Antes, quien más quien menos, la rutina consistía en una juntada de amigos del barrio y compañeros de escuela, a quienes convocábamos repartiendo previamente alguna tarjetita comprada o echa en cartulina, más algunos adultos que, además de acercarse al festejo, ayudaban a controlar a la tropa y oficiaban de mozos ayudando a las madres con el servicio. Las casas, veredas y recovecos eran el marco maravilloso para jugar a la escondida, la mancha o alguna otra cosa; tantas calorías nos hacían transpirar más de lo debido. Generalmente, las madres nos vestían elegantes, con ropas no adecuadas para andar corriendo y mucho menos transpirando. El jopo engominado se transformaba en un flequillo rebelde sobre la frente y las mangas de la camisa secaban la transpiración y otros fluidos que provocaba la actividad física. En invierno, había que arreglárselas adentro de las casas. Las que tenían quincho zafaban pero, si no, a jugar entre el comedor y las habitaciones. A un llamado, ingresábamos y nos posicionábamos alrededor de la mesa donde la cabecera estaba reservada para el cumpleañero, con el infaltable bonete, cuyo elástico si se cortaba podía opacarnos la fiesta al castigar algún lugar de nuestra cara o dejarnos una oreja picando por un rato. Una torta gigante, hecha por las manos majestuosas de mamá, abuela o tía, con un bizcochuelo de un amarillo intenso por los huevos caseros, bañadas en crema como para enduir una pared, que eran saboreadas con ríos de chocolate caliente. Esta infusión venía bien en invierno pero, en verano, ingerirla en un descanso de algún juego al aire libre era peligroso. Iba y venía por nuestro aparato digestivo mientras corríamos de aquí para allá. A la tardecita, los padres venían a buscar a sus hijos, o se escuchaba el “taza, taza, cada cual a su casa” y se disolvía la reunión.

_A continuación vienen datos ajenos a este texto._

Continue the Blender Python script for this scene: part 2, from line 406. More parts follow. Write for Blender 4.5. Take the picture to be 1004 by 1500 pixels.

¿Quién recuerda su cumple de un año? Nadie. El homenajeado tenía por única preocupación la teta o la mamadera y andaba de brazo en brazo, mientras los mayores festejaban; parientes llegados de lejos para el acontecimiento y alguna comida especial que los reunía.

Sucedió en uno de esos ágapes conmemorativos del cumpleaños número uno del primer nieto de la familia. La cosa había arrancado temprano con picadita, vermut y empanadas. Al término de la cena (regada como para amainar la sequía), algunos ya estaban para llevárselos. Se había invitado a unos músicos con guitarras y acordeón y, como era verano, se armó la reunión en el patio. A los vecinos, no les molestaba el festejo porque estaban invitados.

Los únicos enojados eran los perros, a los que habían atado para que no anduvieran estorbando. Adentro de la casa, un tío ya mayor dormía la mona, de cogote quebrado recostado en un sillón, perdido entre la pila de abrigos.

Uno de los sobrinos se le acercó y le dijo: “Vaya afuera, tío. Tome un poco de aire”. El hombre, abriendo un poco los ojos, balbuceó: “No, no, no… ya no voy a tomar más nada”.